Question

A plane electromagnetic wave of frequency 50 MHz travels in free space along the x-direction. At a particular point in space $\vec{E} = 7.2\hat{j}$ V/m. At this point, $\vec{B}$ is equal to 1.2x $\times 10^{-8}\hat{k}$ T. Find the value of x.

Answer 1

2

Answer 2

The relationship between the magnitudes of the electric field ($E_0$) and magnetic field ($B_0$) in an electromagnetic wave in free space is given by:

$B_0 = \frac{E_0}{c}$

where $c$ is the speed of light in free space, $c = 3 \times 10^8$ m/s.

Given: Magnitude of electric field, $E_0 = 7.2$ V/m.

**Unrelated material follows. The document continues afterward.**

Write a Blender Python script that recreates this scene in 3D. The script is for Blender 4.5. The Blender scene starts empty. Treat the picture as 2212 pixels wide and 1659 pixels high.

Magnitude of magnetic field, $B_0 = 1.2x \times 10^{-8}$ T.

Substitute these values into the formula:

$1.2x \times 10^{-8} = \frac{7.2}{3 \times 10^8}$

Simplify the right side:

$1.2x \times 10^{-8} = 2.4 \times 10^{-8}$

Divide both sides by $10^{-8}$:

$1.2x = 2.4$

Solve for $x$:

$x = \frac{2.4}{1.2}$

$x = 2$

The directions are consistent as the wave travels along the x-direction ($\hat{i}$), the electric field is along the y-direction ($\hat{j}$), and the magnetic field is along the z-direction ($\hat{k}$). The direction of propagation is given by $\vec{E} \times \vec{B}$, which is $\hat{j} \times \hat{k} = \hat{i}$. This matches the given x-direction of travel.